Temporary shutdown
The issue: Turning my back
The soundtrack: The big empty
As some of you may have noticed if your attention was not taken up by an attention-seeking gnat, I didn’t write last week’s edition of my blog. This absence — a keen one that I felt in my desultory life of checking commas and inverted commas and writing sentences with the word ‘desultory’ in them — was felt by me pretty much the whole of last week. I didn’t write mainly because I became insanely caught up with something that was deemed (by people that included myself) to be non-negotiably important and something I had left, as usual, to the last moment.
But that’s no excuse. And that’s why the guilt.

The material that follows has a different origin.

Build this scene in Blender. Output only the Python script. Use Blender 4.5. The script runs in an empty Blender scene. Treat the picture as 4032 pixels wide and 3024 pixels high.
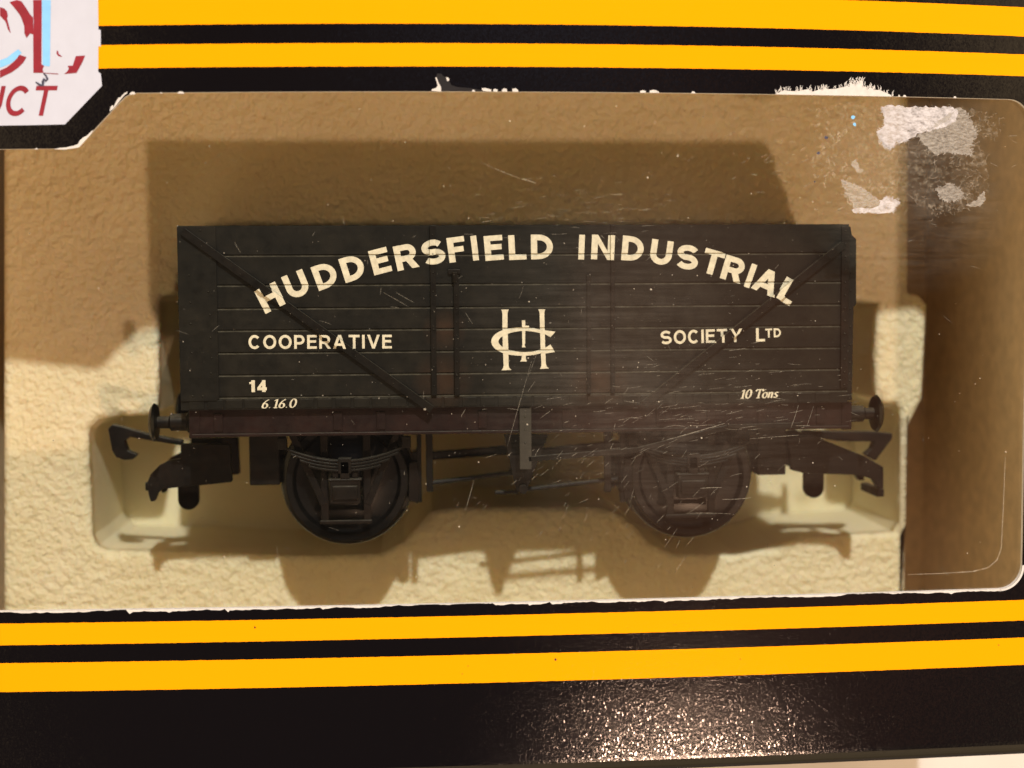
import bpy, bmesh, math, random
from mathutils import Vector, Matrix
random.seed(7)
SC = bpy.context.scene
COL = SC.collection
MM = 0.001
R = math.radians

# ------------------------------------------------------------------ camera
CAMX, CAMY, CAMZ = -10.6456, -148.0, 9.6670
YAW, PITCH, ROLL = 0.0718, 0.0651, -0.0063
FPX, CPX, CPY = 5400.0, 2016.0, 1512.0
_f = Vector((math.sin(YAW)*math.cos(PITCH), math.cos(YAW)*math.cos(PITCH), -math.sin(PITCH)))
_r0 = Vector((math.cos(YAW), -math.sin(YAW), 0)); _u0 = _r0.cross(_f)
_r = math.cos(ROLL)*_r0 + math.sin(ROLL)*_u0
_u = -math.sin(ROLL)*_r0 + math.cos(ROLL)*_u0
cam = bpy.data.cameras.new('camera')
cam.sensor_width = 36.0
cam.lens = FPX/4032*36.0
cam.clip_start = 0.01; cam.clip_end = 50
cam.dof.use_dof = True
cam.dof.focus_distance = 0.1505
cam.dof.aperture_fstop = 19.0
co = bpy.data.objects.new('camera', cam); COL.objects.link(co)
co.matrix_world = Matrix(((_r.x, _u.x, -_f.x, CAMX*MM), (_r.y, _u.y, -_f.y, CAMY*MM), (_r.z, _u.z, -_f.z, CAMZ*MM), (0, 0, 0, 1)))
SC.camera = co

# ------------------------------------------------------------------ room light
w = bpy.data.worlds.new('World'); SC.world = w; w.use_nodes = True
nt = w.node_tree; bg = nt.nodes['Background']
tc = nt.nodes.new('ShaderNodeTexCoord')
def wdot(v):                        # cosine between the sky direction and v
    n = nt.nodes.new('ShaderNodeVectorMath'); n.operation = 'DOT_PRODUCT'
    nt.links.new(tc.outputs['Generated'], n.inputs[0]); n.inputs[1].default_value = Vector(v).normalized()
    return n.outputs['Value']
def wramp(fac, stops):
    r = nt.nodes.new('ShaderNodeValToRGB')
    while len(r.color_ramp.elements) < len(stops): r.color_ramp.elements.new(.5)
    for e, (p, c) in zip(r.color_ramp.elements, stops): e.position = p; e.color = (*c, 1)
    nt.links.new(fac, r.inputs['Fac']); return r.outputs['Color']
# warm dim room; the photographer and the dark part of the room lie straight in front of the box
room = wramp(wdot((.06, -1, -.07)), [(0.0, (0.85, 0.60, 0.30)), (0.45, (1.2, 0.86, 0.45)), (0.71, (1.35, 0.95, 0.50)), (0.86, (0.022, 0.019, 0.017))])
hand = wramp(wdot((.30, -.93, -.17)), [(0.978, (0, 0, 0)), (0.990, (0.34, 0.14, 0.07))])
ad = nt.nodes.new('ShaderNodeMix'); ad.data_type = 'RGBA'; ad.blend_type = 'ADD'; ad.inputs['Factor'].default_value = 1
nt.links.new(room, ad.inputs['A']); nt.links.new(hand, ad.inputs['B'])
ceil = wramp(wdot((.10, -.93, .34)), [(0.945, (0, 0, 0)), (0.985, (0.20, 0.22, 0.30))])   # pale cool patch of ceiling
a2 = nt.nodes.new('ShaderNodeMix'); a2.data_type = 'RGBA'; a2.blend_type = 'ADD'; a2.inputs['Factor'].default_value = 1
nt.links.new(ad.outputs['Result'], a2.inputs['A']); nt.links.new(ceil, a2.inputs['B'])
nt.links.new(a2.outputs['Result'], bg.inputs['Color'])
bg.inputs['Strength'].default_value = 1.25

def lamp(name, loc, power, radius, color):
    l = bpy.data.lights.new(name, 'POINT'); l.energy = power; l.shadow_soft_size = radius; l.color = color
    o = bpy.data.objects.new(name, l); COL.objects.link(o); o.location = [c*MM for c in loc]
    return o
lamp('ceiling_lamp', (79, -730, 640), 39.0, 0.013, (1.0, 0.98, 0.92))
lamp('side_lamp', (165, -590, -318), 7.6, 0.012, (1.0, 0.64, 0.44))

SC.view_settings.view_transform = 'Standard'
SC.view_settings.look = 'None'
SC.view_settings.exposure = 0; SC.view_settings.gamma = 1
SC.view_settings.use_curve_mapping = False
SC.render.engine = 'CYCLES'
SC.cycles.max_bounces = 10; SC.cycles.transparent_max_bounces = 24; SC.cycles.diffuse_bounces = 5
SC.cycles.use_denoising = True
SC.cycles.sample_clamp_indirect = 4

# ------------------------------------------------------------------ measuring helper: a photo pixel seen on the plane y = Y (mm)
CC = Vector((CAMX, CAMY, CAMZ))
def P(u, v, Y):
    d = _f + _r*((u-CPX)/FPX) - _u*((v-CPY)/FPX)
    t = (Y-CAMY)/d.y
    q = CC + d*t
    return (q.x, q.z)
TZ = -43.25                         # foot of the carton
ZT, ZB, BT, BB = 30.674, -23.642, 4.487, 1.541
def bulge(x, z):
    t = (z-ZB)/(ZT-ZB); t = max(0.0, min(1.3, t)) + 0.08*max(-.4, min(0.0, t))
    return -(BB + (BT-BB)*t)*(1-(x/58.0)**2)
def PF(u, v):                       # on the bowed card front
    y = 0
    for _ in range(5):
        x, z = P(u, v, y); y = bulge(x, z)
    return (x, z)

# ------------------------------------------------------------------ materials
def new_mat(name):
    m = bpy.data.materials.new(name); m.use_nodes = True
    return m, m.node_tree, m.node_tree.nodes['Principled BSDF']
def coords(nt, scale=1000.0, org=(0, 0, 0)):
    t = nt.nodes.new('ShaderNodeTexCoord'); mp = nt.nodes.new('ShaderNodeMapping')
    mp.inputs['Scale'].default_value = (scale,)*3; mp.inputs['Location'].default_value = org
    nt.links.new(t.outputs['Object'], mp.inputs['Vector'])
    return mp.outputs['Vector']
def noise(nt, vec, scale, detail=3, rough=0.55):
    n = nt.nodes.new('ShaderNodeTexNoise'); n.inputs['Scale'].default_value = scale
    n.inputs['Detail'].default_value = detail; n.inputs['Roughness'].default_value = rough
    nt.links.new(vec, n.inputs['Vector']); return n.outputs['Fac']
def ramp(nt, fac, stops, interp='LINEAR'):
    r = nt.nodes.new('ShaderNodeValToRGB'); cr = r.color_ramp; cr.interpolation = interp
    while len(cr.elements) < len(stops): cr.elements.new(0.5)
    for e, (p, c) in zip(cr.elements, stops):
        e.position = p; e.color = (c[0], c[1], c[2], 1) if not isinstance(c, (int, float)) else (c, c, c, 1)
    nt.links.new(fac, r.inputs['Fac']); return r.outputs['Color']
def bump(nt, b, height, strength, dist):
    n = nt.nodes.new('ShaderNodeBump'); n.inputs['Strength'].default_value = strength; n.inputs['Distance'].default_value = dist
    nt.links.new(height, n.inputs['Height']); nt.links.new(n.outputs['Normal'], b.inputs['Normal']); return n
def math_(nt, op, a, b=None, clamp=False):
    n = nt.nodes.new('ShaderNodeMath'); n.operation = op; n.use_clamp = clamp
    for i, v in enumerate((a, b)):
        if v is None: continue
        if isinstance(v, (int, float)): n.inputs[i].default_value = v
        else: nt.links.new(v, n.inputs[i])
    return n.outputs[0]
def simple(name, col, rough=0.6, var=0.15, scale=1.0, spec=0.5, bmp=0.0, bscale=6.0):
    m, nt, b = new_mat(name)
    v = coords(nt)
    n = noise(nt, v, scale)
    nt.links.new(ramp(nt, n, [(0.3, [c*(1-var) for c in col]), (0.7, [min(1, c*(1+var)) for c in col])]), b.inputs['Base Color'])
    b.inputs['Roughness'].default_value = rough
    b.inputs['Specular IOR Level'].default_value = spec
    if bmp: bump(nt, b, noise(nt, v, bscale), bmp, 0.00006)
    return m

M = {}
# black / yellow printed card, stripes follow the height on the box
def card_material():
    m, nt, b = new_mat('printed_card')
    v = coords(nt, org=(0, 0, TZ+.05))
    sx = nt.nodes.new('ShaderNodeSeparateXYZ'); nt.links.new(v, sx.inputs[0])
    wob = math_(nt, 'MULTIPLY', math_(nt, 'SUBTRACT', noise(nt, v, 1.5, 3), 0.5), 0.10)
    z = math_(nt, 'ADD', sx.outputs['Z'], wob)
    fac = math_(nt, 'DIVIDE', math_(nt, 'ADD', z, 50.0), 100.0)
    K = (0.0040, 0.0034, 0.0046); Y = (0.80, 0.305, 0.002)
    zs = lambda *q: sum(PF(*a)[1] for a in q)/len(q)
    edges = [(-99, K), (zs((0, 2735), (1500, 2712), (2500, 2690), (4032, 2627)), Y), (zs((0, 2611), (1500, 2594), (2500, 2566), (4032, 2514)), K),
             (zs((0, 2547), (1500, 2529), (2500, 2498), (4032, 2447)), Y), (zs((0, 2465), (1500, 2441), (2500, 2421), (4032, 2372)), K), (32.93, Y), (35.42, K), (37.12, Y), (40.32, K)]

    base = ramp(nt, fac, [(max(0, (e+50)/100), c) for e, c in edges], 'CONSTANT')
    # rubbed specks and small scuffs in the print
    sp = noise(nt, v, 3.2, 6, 0.75)
    mask = ramp(nt, sp, [(0.735, 0), (0.76, 1)])
    mx = nt.nodes.new('ShaderNodeMix'); mx.data_type = 'RGBA'
    nt.links.new(math_(nt, 'MULTIPLY', mask, 0.25), mx.inputs['Factor'])
    nt.links.new(base, mx.inputs['A']); mx.inputs['B'].default_value = (0.5, 0.48, 0.44, 1)
    df = nt.nodes.new('ShaderNodeBsdfDiffuse'); nt.links.new(mx.outputs['Result'], df.inputs['Color'])
    gl = nt.nodes.new('ShaderNodeBsdfGlossy'); gl.distribution = 'BECKMANN'; gl.inputs['Roughness'].default_value = 0.165
    bump(nt, gl, math_(nt, 'ADD', noise(nt, v, 3.0, 3, 0.7), 0.0), 1.0, 0.000022)
    # the embossed grain of the lacquer: tiny facets, each with its own tilt
    vo = nt.nodes.new('ShaderNodeTexVoronoi'); vo.inputs['Scale'].default_value = 6.2; vo.inputs['Randomness'].default_value = 1
    st = nt.nodes.new('ShaderNodeMapping'); st.inputs['Scale'].default_value = (1.25, 1, 0.85); nt.links.new(v, st.inputs['Vector'])
    nt.links.new(st.outputs['Vector'], vo.inputs['Vector'])
    sb = nt.nodes.new('ShaderNodeVectorMath'); sb.operation = 'SUBTRACT'; nt.links.new(vo.outputs['Color'], sb.inputs[0]); sb.inputs[1].default_value = (.5, .5, .5)
    sc_ = nt.nodes.new('ShaderNodeVectorMath'); sc_.operation = 'SCALE'; nt.links.new(sb.outputs[0], sc_.inputs[0]); sc_.inputs['Scale'].default_value = 0.105
    ge = nt.nodes.new('ShaderNodeNewGeometry'); av = nt.nodes.new('ShaderNodeVectorMath'); av.operation = 'ADD'
    nt.links.new(ge.outputs['Normal'], av.inputs[0]); nt.links.new(sc_.outputs[0], av.inputs[1])
    nv_ = nt.nodes.new('ShaderNodeVectorMath'); nv_.operation = 'NORMALIZE'; nt.links.new(av.outputs[0], nv_.inputs[0])
    g2 = nt.nodes.new('ShaderNodeBsdfGlossy'); g2.distribution = 'BECKMANN'; g2.inputs['Roughness'].default_value = 0.125
    nt.links.new(nv_.outputs[0], g2.inputs['Normal'])
    mg = nt.nodes.new('ShaderNodeMixShader'); mg.inputs['Fac'].default_value = 0.5
    nt.links.new(gl.outputs[0], mg.inputs[1]); nt.links.new(g2.outputs[0], mg.inputs[2])
    ms = nt.nodes.new('ShaderNodeMixShader')
    sg = nt.nodes.new('ShaderNodeSeparateColor'); nt.links.new(base, sg.inputs[0])   # the yellow ink is duller than the black lacquer
    nt.links.new(math_(nt, 'SUBTRACT', 0.040, math_(nt, 'MULTIPLY', sg.outputs[0], 0.046)), ms.inputs['Fac'])
    nt.links.new(df.outputs[0], ms.inputs[1]); nt.links.new(mg.outputs[0], ms.inputs[2])
    nt.links.new(ms.outputs[0], nt.nodes['Material Output'].inputs['Surface']); nt.nodes.remove(b)
    return m
M['card'] = card_material()
M['core'] = simple('white_card_core', (0.52, 0.52, 0.55), 0.9, 0.08, 2.0, 0.2)
M['card_inside'] = simple('grey_card_inside', (0.76, 0.62, 0.45), 0.85, 0.12, 0.6, 0.2)
M['black_card'] = simple('black_card', (0.007, 0.006, 0.008), 0.4, 0.2, 1.0, 0.4)
M['label'] = simple('label_white', (0.44, 0.48, 0.63), 0.45, 0.025, 0.5, 0.35)
M['maroon_ink'] = simple('maroon_ink', (0.21, 0.012, 0.030), 0.45, 0.10, 1.0, 0.35)
M['blue_ink'] = simple('blue_ink', (0.19, 0.47, 0.86), 0.45, 0.06, 1.0, 0.35)
M['pen_ink'] = simple('pen_ink', (0.05, 0.05, 0.09), 0.5, 0.1, 1.0, 0.3)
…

On a different scale, however, I must admit that even in the super-interactive zone where readers can (almost) immediately pass on comments about write-ups on blogs, things have been mighty quiet on my blog. Which gives me the luxury of doing what Pink Floyd once did in Pompeii: perform in front of empty stands. In a world where to get a response is everything and more, this may strike as going AWOL. But the fact is, as I had let out a few months ago on this blog, there’s a different kind of pleasure (short-lived, to be honest) to write to ‘The Big Empty‘ where no one responds because no one can see the thing one usually can respond to.

Welcome to my home page: the world narrow web
While theologians may put a spin to this — “We are never alone in this hyper-media world” — this writing in ether is a lovely antodote to the brickbats- and bouquets-throwing readers that my tribe are usually used to.
To put this in a sonic context, all this Winter 2009 world-weariness reminds me of the Stone Temple Pilots’ wind-blowing-through-your-beard song, ‘Big empty‘, that fullsome, wholesome number about feeling the strange joy of facing utter emptiness. When Scott Weiland sings, “Driving faster in my car/Falling farther from just what we are/Smoke a cigarette and lie some more/These conversations kill/Falling faster in my car“, my desire is to stay under the covers close my eyes. And when that becomes monotonous, stay under the covers and keep my eyes open. As the cowering girl with the light and the torch says in the scene in The Blair Witch Project: “I’m too scared to close my eyes. I’m too scared to open them.” In my case, replace the simpering girl with a lazy boy and the word ’scared’ with ‘bored’ and you’ll get my picture.
So apologies for skipping last week’s blog. And apologies for not writing back to your comments. It seems that I need to engage with the world after all. They say that’s one of the prime functions of a journalist.